▶ **SHORT EXERCISE**
Please transcribe the data that follows without the pictures, keeping every word the same.

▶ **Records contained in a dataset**
####
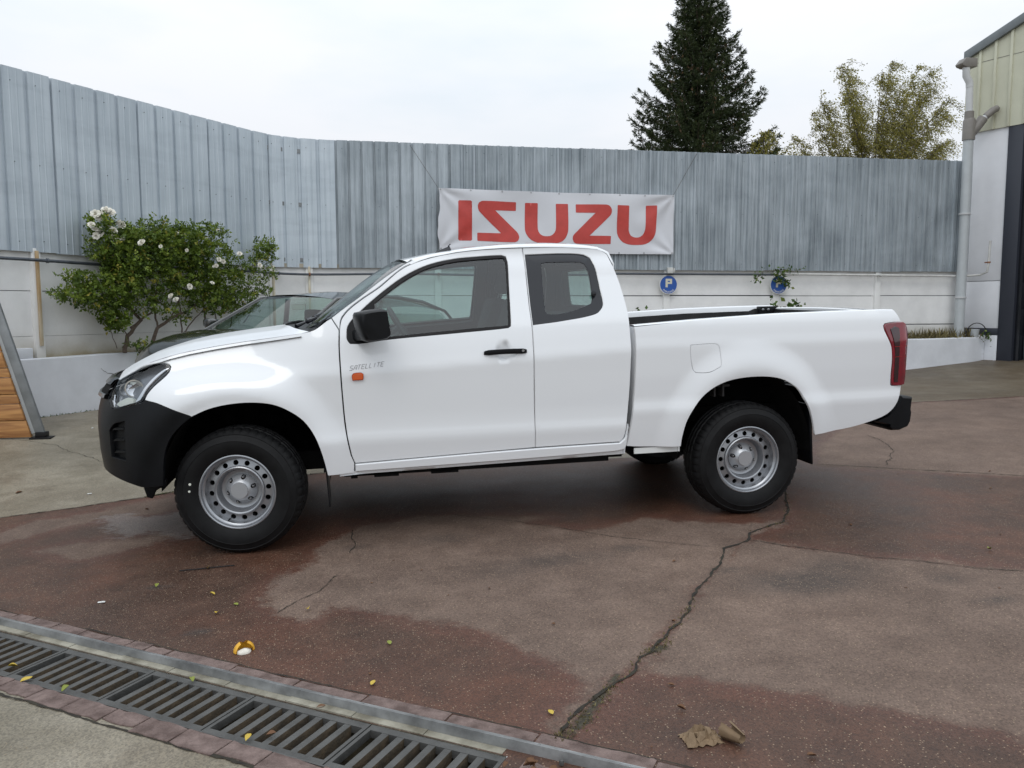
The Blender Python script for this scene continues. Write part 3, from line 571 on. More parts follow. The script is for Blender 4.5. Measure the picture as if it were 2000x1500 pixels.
for z in (Z0F+.12,Z0F+.98,Z0F+1.8):
    mb=MB(); nseg=44
    for i in range(nseg):
        a=WTOT*i/nseg+.001; b=WTOT*(i+1)/nseg; 
        V=[WL(x,of,z+dz)-fence.location for x in (a,b) for of in (.012,.050) for dz in (-.03,.03)]
        mb.add(V,[(0,1,3,2),(4,6,7,5),(0,4,5,1),(2,3,7,6),(0,2,6,4),(1,5,7,3)])
    mb.build('support_rail',M['galv'],fence)
# --- concrete panel wall
wall=empty('concrete_panel_wall','white painted concrete panel wall under the zinc fence','wall',WL(0,0,.1)); wo=wall.location
posts_x=[-2.907,-.62,.0,2.05,4.02,5.99,8.02,10.0]
posts_s=[s_of(-4.55,2.3)]+[s_of(x,(4.4 if x<-2 else 7.3 if x<-.5 else 7.52)) for x in posts_x]
def wbox(mb,s0,s1,o0,o1,z0,z1,org=None,j=0.):
    org=wo if org is None else org
    V=[WL(s_,o_+(rnd.uniform(-j,j) if j else 0),z_)-org for s_ in (s0,s1) for o_ in (o0,o1) for z_ in (z0,z1)]
    mb.add(V,[(0,1,3,2),(4,6,7,5),(0,4,5,1),(2,3,7,6),(0,2,6,4),(1,5,7,3)])
zj=[.12,.62,1.13,1.65,2.14]
edges=[0.02]+posts_s+[WTOT]
for a,b in zip(edges[:-1],edges[1:]):
    if b-a<.15: continue
    for z0,z1 in zip(zj[:-1],zj[1:]):
        mb=MB(); dz=rnd.uniform(-.006,.006); n=max(1,int((b-a)/.5)); o=rnd.uniform(0,.006)
        for i in range(n):
            wbox(mb,a+.03+(b-a-.06)*i/n,a+.03+(b-a-.06)*(i+1)/n-.0005,-.03,.022+o,z0+.004+dz,z1-.006+dz)
        mb.build('concrete_panel',M['wpanel'],wall)
mb=MB()
for i in range(60): wbox(mb,WTOT*i/60,WTOT*(i+1)/60,-.06,-.031,.1,2.1)
mb.build('joint_light_block',M['pipeg'],wall)  # dark slab added behind the panels to block sky light through the joints
for s in posts_s:
    mb=MB(); wbox(mb,s-.055,s+.055,-.06,.075,.1,2.13); mb.build('concrete_post',M['wpost'],wall,bevel=.008)
for i,s in enumerate(posts_s):
    if i in (1,2,3): # cream steel stanchions on the left posts
        mb=MB(); wbox(mb,s-.018,s+.014,.078,.110,1.02 if i==1 else .7,2.10); mb.build('steel_stanchion',M['cream'],wall,bevel=.004)
mb=MB(); 
for i in range(40): wbox(mb,WTOT*i/40,WTOT*(i+1)/40-.001,-.02,.06,2.085,2.145)
mb.build('top_beam',mat('beam_paint',(.38,.34,.27),.8,var=.15,scale=5),wall)
def pipe_thing(name,label,pts,r,m,clips=()):
    o=empty(name,label,'pipe',pts[0]); mb=MB(); mb.tube([Vector(p)-Vector(pts[0]) for p in pts],r,10); mb.build('tube',m,o,smooth=True)
    for c in clips:
        mb=MB(); d=Vector(c[1]); p=Vector(c[0])-Vector(pts[0]); mb.tube([p-d*.012,p+d*.012],r*1.45,10); mb.box(p.x-.012,p.x+.012,p.y,p.y+.09,p.z-.01,p.z+.01); mb.build('pipe_clip',m if len(c)<3 else M['rust'],o,smooth=True)
    return o
off=.155; sA=s_of(4.6,7.5); sB=s_of(8.9,7.42)
pp=[WL(s,off,1.985+.01*math.sin(s*2)) for s in np.linspace(.1,sA,40)]+[WL(s,off,2.015) for s in np.linspace(sA,s_of(8.0,7.43),8)[1:]]
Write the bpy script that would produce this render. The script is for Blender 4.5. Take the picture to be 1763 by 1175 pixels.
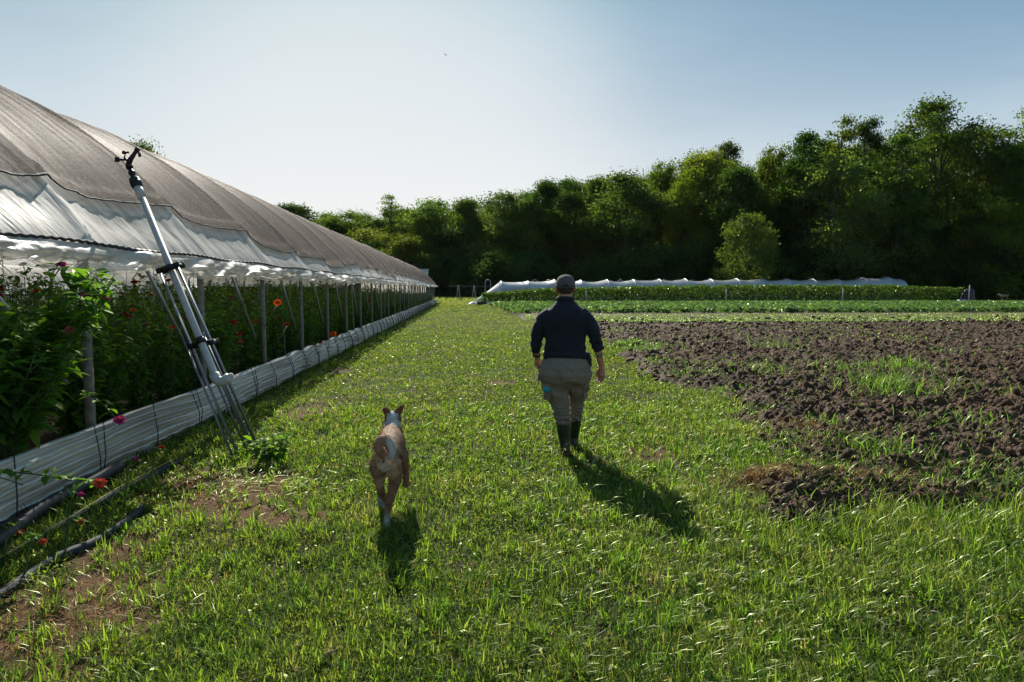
####
▶ **TASK ANSWER**
The Blender Python script for this scene continues. Write part 3, from line 571 on. More parts follow. The script is for Blender 4.5. Measure the picture as if it were 2000x1500 pixels.
for z in (Z0F+.12,Z0F+.98,Z0F+1.8):
    mb=MB(); nseg=44
    for i in range(nseg):
        a=WTOT*i/nseg+.001; b=WTOT*(i+1)/nseg; 
        V=[WL(x,of,z+dz)-fence.location for x in (a,b) for of in (.012,.050) for dz in (-.03,.03)]
        mb.add(V,[(0,1,3,2),(4,6,7,5),(0,4,5,1),(2,3,7,6),(0,2,6,4),(1,5,7,3)])
    mb.build('support_rail',M['galv'],fence)
# --- concrete panel wall
wall=empty('concrete_panel_wall','white painted concrete panel wall under the zinc fence','wall',WL(0,0,.1)); wo=wall.location
posts_x=[-2.907,-.62,.0,2.05,4.02,5.99,8.02,10.0]
posts_s=[s_of(-4.55,2.3)]+[s_of(x,(4.4 if x<-2 else 7.3 if x<-.5 else 7.52)) for x in posts_x]
def wbox(mb,s0,s1,o0,o1,z0,z1,org=None,j=0.):
    org=wo if org is None else org
    V=[WL(s_,o_+(rnd.uniform(-j,j) if j else 0),z_)-org for s_ in (s0,s1) for o_ in (o0,o1) for z_ in (z0,z1)]
    mb.add(V,[(0,1,3,2),(4,6,7,5),(0,4,5,1),(2,3,7,6),(0,2,6,4),(1,5,7,3)])
zj=[.12,.62,1.13,1.65,2.14]
edges=[0.02]+posts_s+[WTOT]
for a,b in zip(edges[:-1],edges[1:]):
    if b-a<.15: continue
    for z0,z1 in zip(zj[:-1],zj[1:]):
        mb=MB(); dz=rnd.uniform(-.006,.006); n=max(1,int((b-a)/.5)); o=rnd.uniform(0,.006)
        for i in range(n):
            wbox(mb,a+.03+(b-a-.06)*i/n,a+.03+(b-a-.06)*(i+1)/n-.0005,-.03,.022+o,z0+.004+dz,z1-.006+dz)
        mb.build('concrete_panel',M['wpanel'],wall)
mb=MB()
for i in range(60): wbox(mb,WTOT*i/60,WTOT*(i+1)/60,-.06,-.031,.1,2.1)
mb.build('joint_light_block',M['pipeg'],wall)  # dark slab added behind the panels to block sky light through the joints
for s in posts_s:
    mb=MB(); wbox(mb,s-.055,s+.055,-.06,.075,.1,2.13); mb.build('concrete_post',M['wpost'],wall,bevel=.008)
for i,s in enumerate(posts_s):
    if i in (1,2,3): # cream steel stanchions on the left posts
        mb=MB(); wbox(mb,s-.018,s+.014,.078,.110,1.02 if i==1 else .7,2.10); mb.build('steel_stanchion',M['cream'],wall,bevel=.004)
mb=MB(); 
for i in range(40): wbox(mb,WTOT*i/40,WTOT*(i+1)/40-.001,-.02,.06,2.085,2.145)
mb.build('top_beam',mat('beam_paint',(.38,.34,.27),.8,var=.15,scale=5),wall)
def pipe_thing(name,label,pts,r,m,clips=()):
    o=empty(name,label,'pipe',pts[0]); mb=MB(); mb.tube([Vector(p)-Vector(pts[0]) for p in pts],r,10); mb.build('tube',m,o,smooth=True)
    for c in clips:
        mb=MB(); d=Vector(c[1]); p=Vector(c[0])-Vector(pts[0]); mb.tube([p-d*.012,p+d*.012],r*1.45,10); mb.box(p.x-.012,p.x+.012,p.y,p.y+.09,p.z-.01,p.z+.01); mb.build('pipe_clip',m if len(c)<3 else M['rust'],o,smooth=True)
    return o
off=.155; sA=s_of(4.6,7.5); sB=s_of(8.9,7.42)
pp=[WL(s,off,1.985+.01*math.sin(s*2)) for s in np.linspace(.1,sA,40)]+[WL(s,off,2.015) for s in np.linspace(sA,s_of(8.0,7.43),8)[1:]]
Write the bpy script that would produce this render. The script is for Blender 4.5. Take the picture to be 1763 by 1175 pixels.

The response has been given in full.